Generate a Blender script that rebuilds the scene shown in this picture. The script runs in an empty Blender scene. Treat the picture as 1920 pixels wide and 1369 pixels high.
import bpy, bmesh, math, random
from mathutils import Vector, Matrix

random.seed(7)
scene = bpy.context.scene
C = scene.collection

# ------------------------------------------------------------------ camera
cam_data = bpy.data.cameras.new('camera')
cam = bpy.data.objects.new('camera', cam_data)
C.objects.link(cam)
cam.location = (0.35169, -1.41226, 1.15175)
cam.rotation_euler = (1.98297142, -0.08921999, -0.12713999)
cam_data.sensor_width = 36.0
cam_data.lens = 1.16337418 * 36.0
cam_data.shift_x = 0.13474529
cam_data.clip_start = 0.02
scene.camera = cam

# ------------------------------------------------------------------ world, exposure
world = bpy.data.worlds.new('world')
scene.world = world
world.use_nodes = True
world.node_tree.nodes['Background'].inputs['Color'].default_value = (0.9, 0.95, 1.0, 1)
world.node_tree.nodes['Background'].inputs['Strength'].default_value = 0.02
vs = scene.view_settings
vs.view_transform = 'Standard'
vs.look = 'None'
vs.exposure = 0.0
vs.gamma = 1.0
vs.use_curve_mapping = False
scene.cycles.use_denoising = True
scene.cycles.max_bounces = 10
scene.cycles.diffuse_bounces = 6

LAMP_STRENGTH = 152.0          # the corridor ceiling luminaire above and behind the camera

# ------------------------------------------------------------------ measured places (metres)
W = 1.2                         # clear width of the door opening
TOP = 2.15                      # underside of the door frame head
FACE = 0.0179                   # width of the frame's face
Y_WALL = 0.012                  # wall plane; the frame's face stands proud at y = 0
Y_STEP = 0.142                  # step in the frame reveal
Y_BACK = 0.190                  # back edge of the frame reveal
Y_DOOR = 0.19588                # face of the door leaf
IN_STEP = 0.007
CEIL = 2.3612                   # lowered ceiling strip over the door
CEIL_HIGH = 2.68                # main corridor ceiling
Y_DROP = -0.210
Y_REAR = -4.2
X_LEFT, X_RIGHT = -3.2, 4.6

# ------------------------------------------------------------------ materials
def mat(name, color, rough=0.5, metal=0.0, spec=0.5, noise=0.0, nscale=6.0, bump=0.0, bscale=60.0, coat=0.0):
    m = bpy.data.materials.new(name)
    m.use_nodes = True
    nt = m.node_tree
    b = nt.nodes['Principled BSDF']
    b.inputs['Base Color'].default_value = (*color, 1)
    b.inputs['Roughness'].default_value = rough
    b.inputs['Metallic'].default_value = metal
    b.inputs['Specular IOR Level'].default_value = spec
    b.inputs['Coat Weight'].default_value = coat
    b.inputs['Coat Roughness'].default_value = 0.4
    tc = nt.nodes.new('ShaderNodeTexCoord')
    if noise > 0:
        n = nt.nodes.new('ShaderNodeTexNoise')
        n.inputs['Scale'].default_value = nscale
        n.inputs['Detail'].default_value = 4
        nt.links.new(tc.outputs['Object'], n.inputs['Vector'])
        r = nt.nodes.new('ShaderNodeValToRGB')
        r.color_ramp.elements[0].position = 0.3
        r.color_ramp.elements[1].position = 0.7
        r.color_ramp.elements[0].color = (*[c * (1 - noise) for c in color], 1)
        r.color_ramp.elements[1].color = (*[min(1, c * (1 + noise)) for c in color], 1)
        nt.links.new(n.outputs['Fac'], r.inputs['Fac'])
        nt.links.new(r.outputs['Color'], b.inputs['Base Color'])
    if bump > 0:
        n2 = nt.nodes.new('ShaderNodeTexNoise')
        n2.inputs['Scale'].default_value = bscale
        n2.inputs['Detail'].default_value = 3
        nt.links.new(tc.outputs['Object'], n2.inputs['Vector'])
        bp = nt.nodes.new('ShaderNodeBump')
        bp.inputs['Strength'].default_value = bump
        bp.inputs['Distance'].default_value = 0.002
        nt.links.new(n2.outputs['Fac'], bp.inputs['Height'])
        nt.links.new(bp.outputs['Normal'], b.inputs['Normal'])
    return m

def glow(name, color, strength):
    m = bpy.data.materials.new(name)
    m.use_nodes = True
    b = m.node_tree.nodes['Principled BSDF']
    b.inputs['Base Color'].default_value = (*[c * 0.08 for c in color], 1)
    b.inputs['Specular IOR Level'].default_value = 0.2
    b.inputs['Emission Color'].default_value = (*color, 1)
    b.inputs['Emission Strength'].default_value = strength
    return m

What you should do
Recite the full listing above exactly.

Reply
Generate a Blender script that rebuilds the scene shown in this picture. The script runs in an empty Blender scene. Treat the picture as 1920 pixels wide and 1369 pixels high.
import bpy, bmesh, math, random
from mathutils import Vector, Matrix

random.seed(7)
scene = bpy.context.scene
C = scene.collection

# ------------------------------------------------------------------ camera
cam_data = bpy.data.cameras.new('camera')
cam = bpy.data.objects.new('camera', cam_data)
C.objects.link(cam)
cam.location = (0.35169, -1.41226, 1.15175)
cam.rotation_euler = (1.98297142, -0.08921999, -0.12713999)
cam_data.sensor_width = 36.0
cam_data.lens = 1.16337418 * 36.0
cam_data.shift_x = 0.13474529
cam_data.clip_start = 0.02
scene.camera = cam

# ------------------------------------------------------------------ world, exposure
world = bpy.data.worlds.new('world')
scene.world = world
world.use_nodes = True
world.node_tree.nodes['Background'].inputs['Color'].default_value = (0.9, 0.95, 1.0, 1)
world.node_tree.nodes['Background'].inputs['Strength'].default_value = 0.02
vs = scene.view_settings
vs.view_transform = 'Standard'
vs.look = 'None'
vs.exposure = 0.0
vs.gamma = 1.0
vs.use_curve_mapping = False
scene.cycles.use_denoising = True
scene.cycles.max_bounces = 10
scene.cycles.diffuse_bounces = 6

LAMP_STRENGTH = 152.0          # the corridor ceiling luminaire above and behind the camera

# ------------------------------------------------------------------ measured places (metres)
W = 1.2                         # clear width of the door opening
TOP = 2.15                      # underside of the door frame head
FACE = 0.0179                   # width of the frame's face
Y_WALL = 0.012                  # wall plane; the frame's face stands proud at y = 0
Y_STEP = 0.142                  # step in the frame reveal
Y_BACK = 0.190                  # back edge of the frame reveal
Y_DOOR = 0.19588                # face of the door leaf
IN_STEP = 0.007
CEIL = 2.3612                   # lowered ceiling strip over the door
CEIL_HIGH = 2.68                # main corridor ceiling
Y_DROP = -0.210
Y_REAR = -4.2
X_LEFT, X_RIGHT = -3.2, 4.6

# ------------------------------------------------------------------ materials
def mat(name, color, rough=0.5, metal=0.0, spec=0.5, noise=0.0, nscale=6.0, bump=0.0, bscale=60.0, coat=0.0):
    m = bpy.data.materials.new(name)
    m.use_nodes = True
    nt = m.node_tree
    b = nt.nodes['Principled BSDF']
    b.inputs['Base Color'].default_value = (*color, 1)
    b.inputs['Roughness'].default_value = rough
    b.inputs['Metallic'].default_value = metal
    b.inputs['Specular IOR Level'].default_value = spec
    b.inputs['Coat Weight'].default_value = coat
    b.inputs['Coat Roughness'].default_value = 0.4
    tc = nt.nodes.new('ShaderNodeTexCoord')
    if noise > 0:
        n = nt.nodes.new('ShaderNodeTexNoise')
        n.inputs['Scale'].default_value = nscale
        n.inputs['Detail'].default_value = 4
        nt.links.new(tc.outputs['Object'], n.inputs['Vector'])
        r = nt.nodes.new('ShaderNodeValToRGB')
        r.color_ramp.elements[0].position = 0.3
        r.color_ramp.elements[1].position = 0.7
        r.color_ramp.elements[0].color = (*[c * (1 - noise) for c in color], 1)
        r.color_ramp.elements[1].color = (*[min(1, c * (1 + noise)) for c in color], 1)
        nt.links.new(n.outputs['Fac'], r.inputs['Fac'])
        nt.links.new(r.outputs['Color'], b.inputs['Base Color'])
    if bump > 0:
        n2 = nt.nodes.new('ShaderNodeTexNoise')
        n2.inputs['Scale'].default_value = bscale
        n2.inputs['Detail'].default_value = 3
        nt.links.new(tc.outputs['Object'], n2.inputs['Vector'])
        bp = nt.nodes.new('ShaderNodeBump')
        bp.inputs['Strength'].default_value = bump
        bp.inputs['Distance'].default_value = 0.002
        nt.links.new(n2.outputs['Fac'], bp.inputs['Height'])
        nt.links.new(bp.outputs['Normal'], b.inputs['Normal'])
    return m

def glow(name, color, strength):
    m = bpy.data.materials.new(name)
    m.use_nodes = True
    b = m.node_tree.nodes['Principled BSDF']
    b.inputs['Base Color'].default_value = (*[c * 0.08 for c in color], 1)
    b.inputs['Specular IOR Level'].default_value = 0.2
    b.inputs['Emission Color'].default_value = (*color, 1)
    b.inputs['Emission Strength'].default_value = strength
    return m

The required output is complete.